More people could die of hunger, cold and injuries after Pakistan's earthquake than during it unless rich countries -- who met in Geneva yesterday -- come up with more money fast, a top UN aid official said.
"What we need from donors is that the time between pledge and disbursement should be one hour," UN chief aid coordinator Rashid Khalikov said as the UN announced it would ask the 65 rich nations at the Geneva meeting for US$550 million.
That was almost double its original appeal for emergency aid, reflecting the increasing desperation of relief workers racing against time to get hundreds of thousands of people under shelter and stockpile food to last them through the harsh winter.
"This disaster may have the number of people who died after the disaster bigger than those killed by the earthquake," Khalikov said outside his tent office in the destroyed Pakistani Kashmir capital of Muzaffarabad.
Underscoring the physical difficulties, bad weather in the mountains grounded the vital helicopter fleet at the main airbase near Islamabad yesterday and made life for people living in the rubble of their villages even more miserable.
With the known death toll in the Oct. 8 quake at more than 54,000, relief workers had until the end of next month to provide shelter, treat countless injured still untended and supply food, Khalikov said.
"What these communities will have by Dec. 1 is what they will have to live with," he said amid a chorus of complaints that the world was not acting fast enough to tackle a relief operation more difficult than that after the Indian Ocean tsunami.
"It's not much time. We basically have four weeks to deliver," he said after the original UN appeal for emergency relief raised only about one-third of the US$312 million it sought.
Aid agency Oxfam was the latest to criticise rich countries for not coming up with more money faster, saying some European nations had not handed over a penny -- though as a bloc the EU has given money and is promising more.
"The logistical nightmare in Pakistan is bad enough without having to worry about funding shortfalls as well," Oxfam policy director Phil Bloomer said.
"Governments meeting in Geneva [yesterday] must put their hands in their pockets and pay their fair share," he said.
"The public will be shocked that so many rich governments have given so little."
Oxfam said seven rich countries -- Belgium, France, Austria, Finland, Greece, Portugal and Spain -- had given nothing directly to the UN appeal.
Pakistani President Pervez Musharraf says it will cost more than US$5 billion to reconstruct the villages flattened across Pakistani Kashmir and neighboring North West Frontier Province.
But right now, relief workers are trying desperately to reach people cut off by the quake, which also left more than 75,000 people seriously injured and killed 1,300 in Indian Kashmir.

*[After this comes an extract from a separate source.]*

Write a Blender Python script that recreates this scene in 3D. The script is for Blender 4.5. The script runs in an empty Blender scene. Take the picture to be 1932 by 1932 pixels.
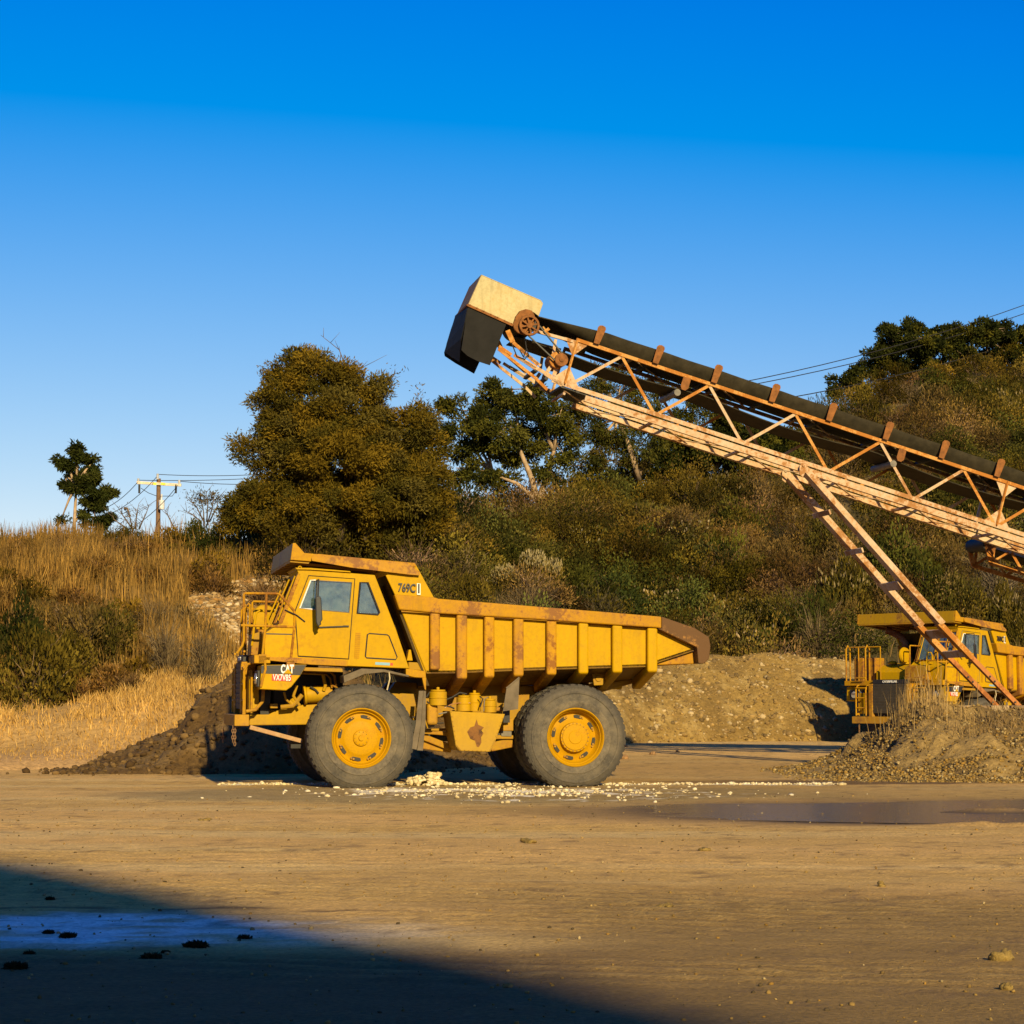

"The weather yesterday was very bad -- heavy rains and hail storms and strong winds and there was even snow on the higher mountains," International Red Cross spokeswoman Leyla Berlemont said from Pakistani Kashmir's Neelum Valley.
"They are very, very harsh conditions for the people living without shelter -- especially the young people and kids and we still have injured people being treated," she said from Rajkot, a village 2,100m up in the hills.
The few roads into the mountains are crumpled, covered by landslides or swept away and some -- like that up the Neelum valley -- will take weeks to repair, leaving helicopters as the main means of delivering food and shelter.
But the fleet of aid helicopters, although growing, cannot reach them all, or deliver enough.
Up to 3 million people must be sheltered and fed through the winter and more tents are needed than the world can supply in time.
About 450,000 tents are needed, nearly 100,000 have been distributed and another 200,000 are in the pipeline, said Bob Mckerrow of the International Federation of Red Cross and Red Cross Societies, which doubled its aid appeal to US$117 million.